Apesar da polêmica furiosa envolvendo o julgamento, no STF, do indulto de 2017, o instituto do perdão por decreto não foi inventado pelo presidente Michel Temer. Vem desde a Antiguidade. No Brasil, já teve uma amplitude de fazer corar ministros do Supremo: na Constituição de 1824, a mais duradoura que tivemos, o imperador podia perdoar ou moderar penas impostas por sentença. Assim, a seco, sem detalhamentos, todavias e excetos.
A Constituição de 1988 deu ao presidente da República o poder de “conceder indultos e comutar penas”. De 30 anos para cá, o decreto natalino nunca falhou. Mais ou menos amplo, abarcando crimes mais graves em alguns momentos, apertando o parafuso em outros, brota geralmente em dezembro da caneta presidencial — mas carrega, para mim, aquele ar de monarquia absolutista que combina melhor com punhos de renda e perucas empoadas. Um adendo: indulto não tem nada a ver com progressão de regime (fechado para semiaberto, por exemplo) ou benefícios já previstos na Lei de Execução Penal, com a visita periódica ao lar. Indulto é um perdão. Fim da pena. Rua. C’est fini.
Não estou aqui para analisar os aspectos jurídicos dos indultos (deixo para os juristas a tarefa) nem o componente filosófico da medida (a missão cabe aos filósofos). O meu assombro é mais básico: indulto por quê? Para quê?
Olhando o decreto 9.246, o tal polêmico indulto natalino do ano passado, por que raios um detento condenado merece perdão da pena no caso de ter cumprido “um terço da pena, se não reincidentes, e metade da pena, se reincidentes, nos crimes praticados com grave ameaça ou violência a pessoa, quando a pena privativa de liberdade não for superior a quatro anos”? Achou ruim? Pois em 2007, o Decreto 6.294, assinado pelo então presidente Lula, previa indulto para “condenado a pena privativa de liberdade não superior a oito anos, não substituída por restritivas de direitos ou multa e não beneficiado com a suspensão condicional da pena, que, até 25 de dezembro de 2007, tenha cumprido um terço da pena, se não reincidente, ou metade, se reincidente”.

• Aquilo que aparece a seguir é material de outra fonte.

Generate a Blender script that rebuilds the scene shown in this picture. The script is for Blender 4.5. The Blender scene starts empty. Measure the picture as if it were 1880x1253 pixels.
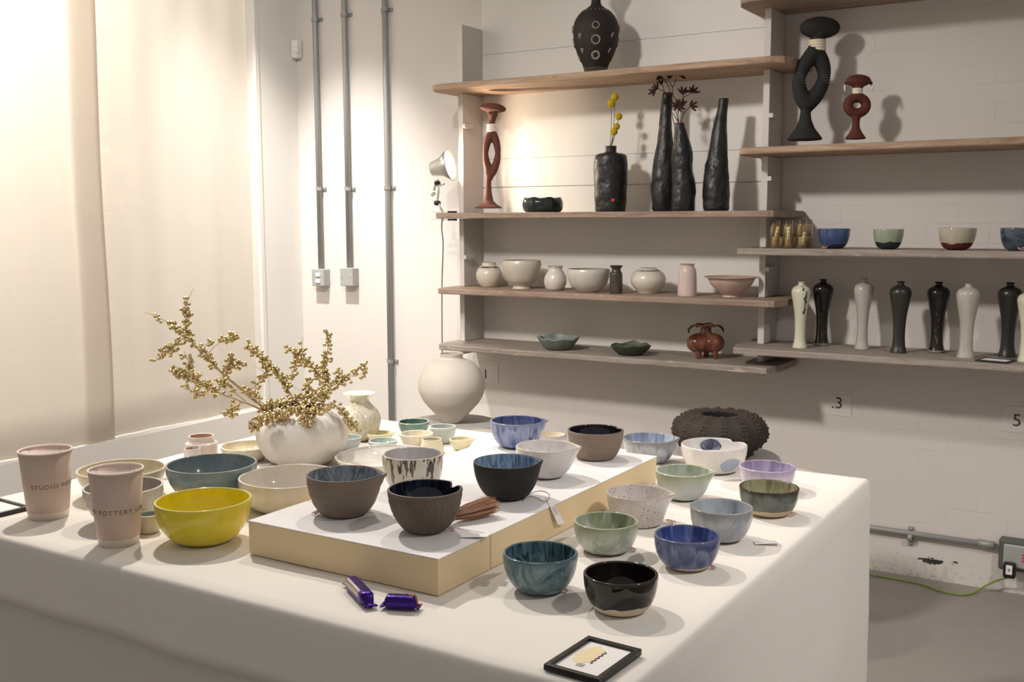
import bpy, bmesh, math, random
from mathutils import Vector, Matrix, noise
random.seed(7)
PI = math.pi
C = bpy.context.scene.collection
sc = bpy.context.scene

# ---------------------------------------------------------------- camera, world, lights, exposure
FPX, PITCH, ROLL, YAW, CAMZ = 1935.4, .11498, -.00327, .55159, 1.45
cam_pos = Vector((0, 0, CAMZ))
F = Vector((-math.sin(YAW)*math.cos(PITCH), math.cos(YAW)*math.cos(PITCH), -math.sin(PITCH)))
R0 = Vector((math.cos(YAW), math.sin(YAW), 0)); U0 = R0.cross(F)
RR = R0*math.cos(ROLL)+U0*math.sin(ROLL); UU = U0*math.cos(ROLL)-R0*math.sin(ROLL)
cd = bpy.data.cameras.new('camera'); cam = bpy.data.objects.new('camera', cd); C.objects.link(cam)
cam.matrix_world = Matrix(((RR.x, UU.x, -F.x, 0), (RR.y, UU.y, -F.y, 0), (RR.z, UU.z, -F.z, CAMZ), (0, 0, 0, 1)))
cd.sensor_width = 36; cd.lens = FPX/1880*36; cd.clip_start = .02
sc.camera = cam
sc.view_settings.view_transform = 'Standard'; sc.view_settings.look = 'None'
sc.view_settings.gamma = 1; sc.view_settings.exposure = 0.0
sc.view_settings.use_curve_mapping = False

w = bpy.data.worlds.new('world'); sc.world = w; w.use_nodes = True
w.node_tree.nodes['Background'].inputs[0].default_value = (1, .95, .90, 1)
w.node_tree.nodes['Background'].inputs[1].default_value = .30

def spot(name, loc, target, power, size=60, blend=.5, rad=.05, col=(1, .86, .72)):
    l = bpy.data.lights.new(name, 'SPOT'); l.energy = power; l.spot_size = math.radians(size)
    l.spot_blend = blend; l.shadow_soft_size = rad; l.color = col
    o = bpy.data.objects.new(name, l); C.objects.link(o); o.location = loc
    o.rotation_euler = (Vector(target)-Vector(loc)).to_track_quat('-Z', 'Y').to_euler(); return o
def area(name, loc, target, power, sx, sy, col=(1, .9, .8)):
    l = bpy.data.lights.new(name, 'AREA'); l.energy = power; l.shape = 'RECTANGLE'; l.size = sx; l.size_y = sy; l.color = col
    o = bpy.data.objects.new(name, l); C.objects.link(o); o.location = loc
    o.rotation_euler = (Vector(target)-Vector(loc)).to_track_quat('-Z', 'Y').to_euler(); return o
spot('track_spot', (-2.7, .55, 3.3), (-1.45, 4.2, .62), 410, 62, 1., .16, (1, .94, .89))
spot('track_spot', (-2.7, 2.35, 3.15), (-1.2, 1.6, .85), 195, 85, .8, .045, (1, .93, .86))
spot('track_spot', (-1.9, 3.0, 3.3), (-1.5, 1.7, .85), 85, 80, .9, .045, (1, .90, .80))
spot('track_spot', (-3.6, 3.2, 3.4), (-3.72, 4.38, .55), 520, 50, 1., .05, (1, .95, .9))
spot('track_spot', (-2.0, 1.3, 3.3), (-4.1, 2.3, 1.35), 350, 110, 1., .08, (1, .95, .90))
area('curtain_backlight', (-5.15, 2.3, 2.9), (-4.1, 3.0, 1.6), 110, 1.4, 1.4, (1, .95, .89))  # unseen area lamp added outside the window to backlight the sheer curtain
spot('track_spot', (1.3, 1.7, 3.2), (-.3, 2.7, .4), 200, 70, .9, .08, (1, .95, .92))

# ---------------------------------------------------------------- where a pixel's sight line meets a plane of the room
def ray(x, y): return RR*((x-940)/FPX) - UU*((y-626.5)/FPX) + F
def onz(x, y, z): d = ray(x, y); return cam_pos+d*((z-CAMZ)/d.z)
def ony(x, y, Y): d = ray(x, y); return cam_pos+d*(Y/d.y)
def onx(x, y, X): d = ray(x, y); return cam_pos+d*(X/d.x)
def ond(x, y, D): return cam_pos+ray(x, y)*D
def proj(P): d = Vector(P)-cam_pos; k = d.dot(F); return 940+FPX*d.dot(RR)/k, 626.5-FPX*d.dot(UU)/k, k

T = .85; RT = .913; WY = 4.388; LX = -4.07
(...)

Oito anos. Sabe o que cabe nesse afago presidencial? Boa parte do Código Penal e da chamada legislação extravagante (a que está fora do código). Lesão corporal grave. Sequestro e cárcere privado. Roubo. Furto. Homicídio simples. Tráfico de pessoas. Receptação. Extorsão. Interessante que, em 2007, não houve a grita que acontece agora. Talvez porque os tempos sejam outros. E o presidente, também.
Voltando à pergunta: por que um preso que cumpriu parte da pena por um determinado crime merece ser perdoado? O que ele fez para isso? Plantou uma árvore na cadeia, resgatou um gatinho preso no telhado da galeria, pintou uma reprodução da “Santa ceia” na capela do presídio? Nada disso. Indultos natalinos não são pessoais, individualizados. Se a pena e o crime do interno cabem na moldura determinada pelo decreto, a sorte lhe sorriu, pode comemorar.
Vários dos indultos natalinos ainda previam benefícios para presos mais idosos. De novo, cabe a pergunta: um escroque, quando envelhece, vira o quê? Um escroque velho. Chegar à terceira idade não torna as pessoas melhores, apenas mais enrugadas.
Há ponderações sobre o poder do indulto de esvaziar cadeias. Primeiro, se tais decretos anuais fossem eficazes, não teríamos presídios superlotados país afora. Segundo, e já escrevi sobre isso, confunde-se aqui um problema jurídico com outro, administrativo. Falta de vagas no sistema carcerário não significa excesso de detentos, mas carência de prisões. O Brasil está muito longe de ser um campeão de encarceramento. Construir mais cadeias é importante para que cada preso possa cumprir sua pena com um mínimo de decência. E até o fim.